Tuesday, August 18, 2015

Dog Days of Summer

It was sunny out. I watched the corn sway gently as I enjoyed a bit of after lunch freedom in my garden. I was almost laughing with glee at how many beautiful green shiny peppers I had collected from the plants that were thriving despite the weeds trying to choke them out. I carried them to the house and added them to the stack on the counter. 

It was a Monday. My mind was swirling with nostalgia as I recollected the memories of the past year in our barn. I couldn't believe it had been a year already. 

My tireless husband was in the field again mowing alfalfa. 
I think I have a love hate relationship with alfalfa.

Just as my brain hopped on the " I spent too long in the garden, better head back to the farm, I have so much to do this afternoon, wow it's hot today" train of thought, it collided with another one.

Where is Bandit? 

I called for him twice before I realized that that faint barking I had been hearing in the distance was in fact not the neighbors dog. It was mine.

Now let me give you a little background. 

Bandit does not bark.

In fact when I picked him out as a puppy, it was the fact that he was under the tree, chewing on a stick alone instead of in the heap of puppy, crazy, teething ball of mania with his brothers and sisters that made me pick his little sweet self up and take him home with me.

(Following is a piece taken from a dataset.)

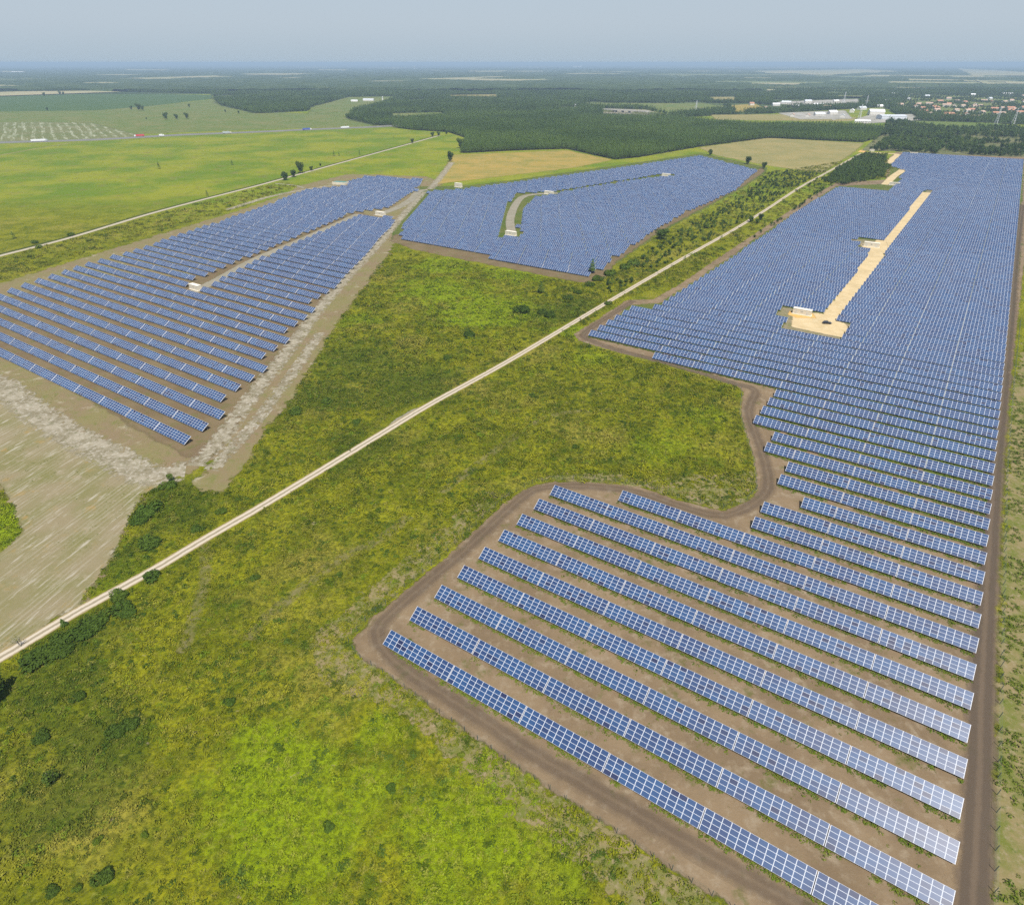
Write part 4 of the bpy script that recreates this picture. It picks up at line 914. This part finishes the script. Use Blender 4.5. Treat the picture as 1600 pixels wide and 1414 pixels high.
series('broadleaf_tree', [(487, 267, 6), (501, 260, 4), (645, 224, 8), (676, 214, 9), (685, 213, 8), (697, 210, 8)], 'dark tree, %s from the left of those along the far stretch of the pale track', 'tree', 'trees along the far pale track')
series('young_pine_tree', [(22, 373, 6), (249, 264, 9), (363, 258, 7), (522, 244, 8), (530, 244, 6), (562, 242, 7), (324, 306, 6), (615, 216, 4)], 'small lone conifer, %s from the left of those scattered over the big green meadow', 'conifer', 'lone conifers on the meadow', .9)
series('broadleaf_tree', [(70, 151, 16), (94, 149, 17), (100, 149, 14), (206, 172, 12), (217, 173, 20), (224, 173, 14), (260, 187, 17), (276, 187, 13), (292, 186, 15), (296, 168, 10), (74, 173, 9), (229, 187, 5), (352, 176, 8), (373, 178, 8), (542, 184, 10)], 'dark tree, %s from the left of those in the fields beyond the motorway', 'tree', 'trees beyond the motorway', .85)
series('dark_shrub', [(55, 380, 2.6), (109, 369, 3), (60, 388, 2.4)], 'dark shrub, %s from the left at the lower end of the pale track', 'shrub', 'shrubs on the pale track', 1.2)
series('broadleaf_tree', [(1109, 243, 9), (1169, 257, 11), (1194, 264, 9)], 'dark tree, %s from the left on the far right edge of the middle field', 'tree', 'trees on the edge of the middle field')
series('young_pine_tree', [(1105, 357, 7), (1141, 353, 6), (1080, 371, 5), (1127, 374, 3.5), (1070, 406, 3), (1160, 334, 6)], 'young pine, %s from the left beside the upper gravel track', 'pine', 'young pines by the upper gravel track')
series('broadleaf_tree', [(1172, 347, 5.5), (1189, 344, 6), (1182, 350, 4)], 'bushy tree, %s from the left in the clump against the gravel track', 'tree', 'bushy clump by the gravel track', 1.1)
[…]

He's one of those dogs that is so good it almost makes you love them more than you can stand it.

So when I realized it was Bandit barking in the middle of the corn field, AND the fact that he wouldn't come to me when I called for him, I automatically assumed he was hurt/trapped/ fallen into a black hole etc.

So into the corn I went.
I don't know if any of you have experience trying to walk in a field of 10 ft tall corn but I don't recommend it.

After a while I just resorted to my hands and knees and finally made a desperate phone call to my husband in the alfalfa field for assistance. 

Now I'll let you in on another secret.
Do not call a farmer out of a field unless it is an emergency.
I had decided it was an emergency.

My phone had bad service amidst the corn so when I heard the truck pull up I shook a stalk to signal.

Scott seems to have learned some trick for walking in corn that I didn't know because within minutes he had located Bandit.

But it turns out that instead of being physically unable to come, my sweet little, never do anything wrong doggie had just been ignoring me.

And all for a groundhog.

Now my face was red because I was hot, and mad...and my hair was full dirt. 

I didn't ask about the fate of the groundhog since the blood on Bandits face told most of the story.

It was just as we were getting ready to leave to go back to the dairy that I felt a little guilty for yelling at him so I went over to tell him I would be home soon.

And that's when I realized that the little rascal hadn't killed the groundhog.
The blood on his face was because Bandit didn't win the fight, but the groundhog did.

So an hour later we were at the vet, having Bandit's face stitched up because he had received a rather significant high five to the face from a groundhogs claw.


Don't worry, he's recovering just fine.
The cat is his self appointed nurse.

But other than what I now refer to as the "groundhog incident", things have been running pretty smoothly.

I have a resident hummingbird in the backyard.

And the chickens are laying lots of eggs!!

We've had a few relaxing campfires.

Ritz the cat is the barn guard of the month.
She's just a ball of fun.

The cows are enjoying their time relaxing under the fans.

And August is showing us her usual unexpected beauty.

And of course we always take time to be a little silly

And celebrate life

 Bandit is still after that groundhog.

And you can probably find us in the field, making hay while the sun shines.

“The first week of August hangs at the very top of summer, the top of the live-long year, like the highest seat of a Ferris wheel when it pauses in its turning. The weeks that come before are only a climb from balmy spring, and those that follow a drop to the chill of autumn, but the first week of August is motionless, and hot. It is curiously silent, too, with blank white dawns and glaring noons, and sunsets smeared with too much color.”